Первый вариант «Трагедии» состоял из одного действия: увидев, что она занимает в чтении 15 минут и на вечер ее не хватит, Маяковский спешно приписал второе. Это его первое крупное (400 строк) произведение. По выражению Блока (применительно к собственной «Песне судьбы»), оно совершенно «леонид-андреевское». Оно и понятно — Маяковский писал пьесу на заказ, поскольку Союз молодежи предложил ему попробовать свои силы в театре, и никакого другого примера современной русской драмы, кроме Андреева, он перед собою не имел. Влияния Андреева-драматурга — а в этой области он, кажется, был сильнее всего, — не избег никто в русском театре Серебряного века, да, страшно сказать, и потом: «Оптимистическая трагедия» Вишневского, в особенности пролог, где два моряка разговаривают о будущем, обращаясь к залу, — совершенно леонид-андреевская вещь, так и хочется начать ее словами: «ПЕРВЫЙ МАТРОС. И вот вы, пришедшие сюда для забавы и смеха, вот пройдет перед вами жизнь Женщины-комиссара с ее темным началом и темным концом». Через Андреева пришли в русскую драматургию Ибсен и Метерлинк; панпсихический театр Андреева — стилистически выросший из монолога Мировой души в чеховской «Чайке», да и фабульно очень похожий на трогательную треплевскую пьесу, — сменил в русском театре эпоху приевшегося бытовизма и обозначил приход символистской драмы. Андреев был и дурновкуснее, и отважнее Чехова — он отказался от всех сценических условностей; сильнейшее влияние его надрывной, абстрактной и притом чрезвычайно мастеровитой драматургии, которая остается и умной, и увлекательной в самых условных сюжетах, — у Маяковского видно будет во всех драматических опытах, и особенно, конечно, в «Мистерии-буфф», которая не столько перепевает, сколько продолжает андреевскую мистерию «Царь-Голод». Проблема влияния Андреева на Маяковского исследована очень мало (кроме работы В. Смирнова «Проблема экспрессионизма в России. Андреев и Маяковский» (1997) назвать практически нечего), а между тем если кто на него и влиял… Иное дело, что ссылаться на Андреева как-то непрестижно, — то ли дело на Розанова! Ругаемый при жизни, после смерти он почти забыт, и это черная неблагодарность, конечно, потому что русский театр XX века, каким мы его знаем, — это театр Андреева. В «Трагедии» его влияние повсюду:

Небо плачет

безудержно,

звонко;

а у облачка

гримаска на морщинке ротика,

как будто женщина ждала ребенка,

а бог ей кинул кривого идиотика.

Это откуда? Вот откуда:

«На крещенье, ночью, попадья благополучно разрешилась от бремени мальчиком, и нарекли его Василием. Была у него большая голова и тоненькие ножки и что-то странно-тупое и бессмысленное в неподвижном взгляде округлых глаз. Три года провели поп и попадья в страхе, сомнениях и надежде, и через три года ясно стало, что новый Вася родился идиотом. В безумии зачатый, безумным явился он на свет. <…> И был отвратителен и страшен его вид: на узеньких, совсем еще детских плечах сидел маленький череп с огромным, неподвижным и широким лицом, как у взрослого. Что-то тревожное и пугающее было в этом диком несоответствии между головой и телом, и казалось, что ребенок надел зачем-то огромную и страшную маску».

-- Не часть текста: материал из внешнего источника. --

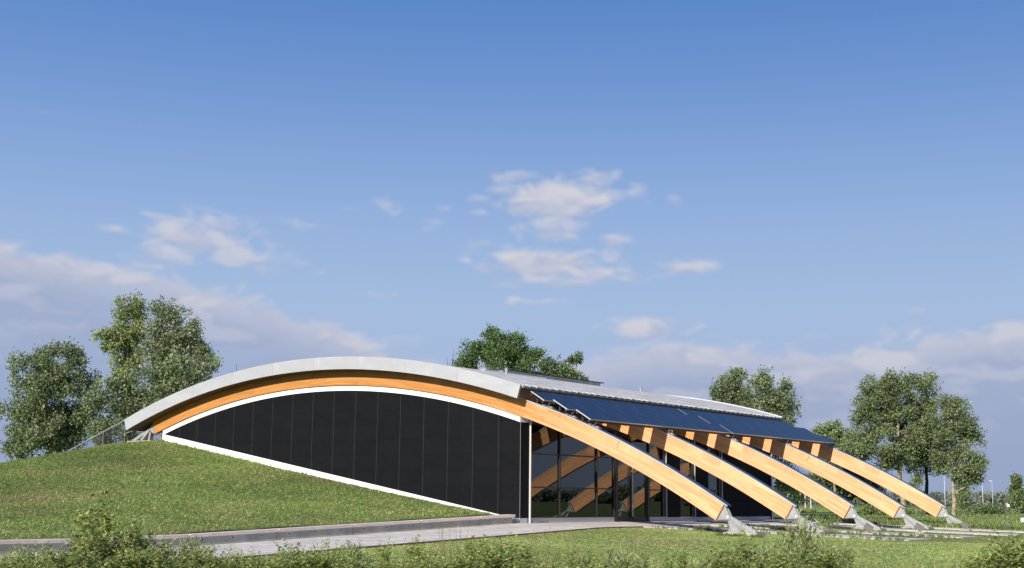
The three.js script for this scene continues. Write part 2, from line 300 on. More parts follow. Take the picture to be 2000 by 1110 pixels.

Кстати, у Горького в десятой «Сказке об Италии» (1911) урод почти дословно списан с повести любимого друга (1903): сильное впечатление произвела на современников «Жизнь Василия Фивейского»! Ее и сейчас невыносимо читать.

И. Московкина справедливо указывает на то, что Женщина со слезинкой, Женщина со слезой и Женщина со слезищей могут быть реминисценциями из сказки Андреева «Фальшивый рубль и добрый дядя», где у мальчика Пети слезы, каждой из которых можно наполнить ведро. Да и общий тон «Трагедии» — тон «Жизни человека», где объединены главный герой — Человек — и Некто в сером. Только в условности Маяковский идет еще дальше: в его пьесе вместо людей выдвигались на сцену картонные фигуры, говорящие человеческими (непрофессиональными, любительскими) голосами; это, впрочем, тоже напоминает пролог «Царя-Голода», где из описаний Времени и Смерти ясно, что автору рисовались деревянные куклы. Скрытых цитат из «Царя-Голода» в «Трагедии» хватает:

Зачем мудрецам погремушек потеха?

Я — тысячелетний старик.

И вижу — в тебе на кресте из смеха

распят замученный крик.

Легло на город громадное горе

и сотни махоньких горь.

А свечи и лампы в галдящем споре

покрыли шепоты зорь.

Это что такое? А вот что:

«Время. Правда, когда наступает ночь и тишиною одевается время, оттуда — снизу — приходят слабые стоны… плач детей…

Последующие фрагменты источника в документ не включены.